** START **

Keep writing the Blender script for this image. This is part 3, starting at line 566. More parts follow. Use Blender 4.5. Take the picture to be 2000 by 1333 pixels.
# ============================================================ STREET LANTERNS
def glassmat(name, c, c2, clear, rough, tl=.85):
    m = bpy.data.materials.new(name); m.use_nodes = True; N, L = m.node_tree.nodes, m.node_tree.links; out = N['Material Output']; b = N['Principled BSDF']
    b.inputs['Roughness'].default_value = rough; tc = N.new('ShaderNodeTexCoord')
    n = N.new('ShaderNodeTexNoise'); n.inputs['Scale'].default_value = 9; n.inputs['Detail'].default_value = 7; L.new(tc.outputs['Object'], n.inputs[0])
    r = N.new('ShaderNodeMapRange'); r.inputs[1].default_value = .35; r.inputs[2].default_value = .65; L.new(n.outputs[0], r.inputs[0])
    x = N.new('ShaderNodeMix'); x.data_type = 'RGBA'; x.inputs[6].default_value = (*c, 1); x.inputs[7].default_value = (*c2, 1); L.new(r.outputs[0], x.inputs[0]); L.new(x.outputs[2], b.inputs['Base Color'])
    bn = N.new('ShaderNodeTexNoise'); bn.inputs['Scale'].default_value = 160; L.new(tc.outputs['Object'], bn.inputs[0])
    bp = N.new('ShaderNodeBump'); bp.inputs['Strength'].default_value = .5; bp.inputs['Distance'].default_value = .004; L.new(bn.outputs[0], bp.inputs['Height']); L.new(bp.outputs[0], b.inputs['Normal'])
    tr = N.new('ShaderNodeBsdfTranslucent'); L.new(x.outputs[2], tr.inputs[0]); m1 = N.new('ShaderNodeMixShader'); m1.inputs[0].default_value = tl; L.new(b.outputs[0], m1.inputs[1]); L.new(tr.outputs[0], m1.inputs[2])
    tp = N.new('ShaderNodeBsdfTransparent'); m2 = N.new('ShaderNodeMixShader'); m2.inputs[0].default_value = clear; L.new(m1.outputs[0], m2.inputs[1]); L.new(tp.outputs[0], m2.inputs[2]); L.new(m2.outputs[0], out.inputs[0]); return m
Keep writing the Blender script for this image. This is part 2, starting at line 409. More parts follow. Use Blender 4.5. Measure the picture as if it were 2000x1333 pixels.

** END **

## Stated exercise
Copy out each record, keeping every word as it is.

## Written solution
Keep writing the Blender script for this image. This is part 3, starting at line 566. More parts follow. Use Blender 4.5. Take the picture to be 2000 by 1333 pixels.
# ============================================================ STREET LANTERNS
def glassmat(name, c, c2, clear, rough, tl=.85):
    m = bpy.data.materials.new(name); m.use_nodes = True; N, L = m.node_tree.nodes, m.node_tree.links; out = N['Material Output']; b = N['Principled BSDF']
    b.inputs['Roughness'].default_value = rough; tc = N.new('ShaderNodeTexCoord')
    n = N.new('ShaderNodeTexNoise'); n.inputs['Scale'].default_value = 9; n.inputs['Detail'].default_value = 7; L.new(tc.outputs['Object'], n.inputs[0])
    r = N.new('ShaderNodeMapRange'); r.inputs[1].default_value = .35; r.inputs[2].default_value = .65; L.new(n.outputs[0], r.inputs[0])
    x = N.new('ShaderNodeMix'); x.data_type = 'RGBA'; x.inputs[6].default_value = (*c, 1); x.inputs[7].default_value = (*c2, 1); L.new(r.outputs[0], x.inputs[0]); L.new(x.outputs[2], b.inputs['Base Color'])
    bn = N.new('ShaderNodeTexNoise'); bn.inputs['Scale'].default_value = 160; L.new(tc.outputs['Object'], bn.inputs[0])
    bp = N.new('ShaderNodeBump'); bp.inputs['Strength'].default_value = .5; bp.inputs['Distance'].default_value = .004; L.new(bn.outputs[0], bp.inputs['Height']); L.new(bp.outputs[0], b.inputs['Normal'])
    tr = N.new('ShaderNodeBsdfTranslucent'); L.new(x.outputs[2], tr.inputs[0]); m1 = N.new('ShaderNodeMixShader'); m1.inputs[0].default_value = tl; L.new(b.outputs[0], m1.inputs[1]); L.new(tr.outputs[0], m1.inputs[2])
    tp = N.new('ShaderNodeBsdfTransparent'); m2 = N.new('ShaderNodeMixShader'); m2.inputs[0].default_value = clear; L.new(m1.outputs[0], m2.inputs[1]); L.new(tp.outputs[0], m2.inputs[2]); L.new(m2.outputs[0], out.inputs[0]); return m
Keep writing the Blender script for this image. This is part 2, starting at line 409. More parts follow. Use Blender 4.5. Measure the picture as if it were 2000x1333 pixels.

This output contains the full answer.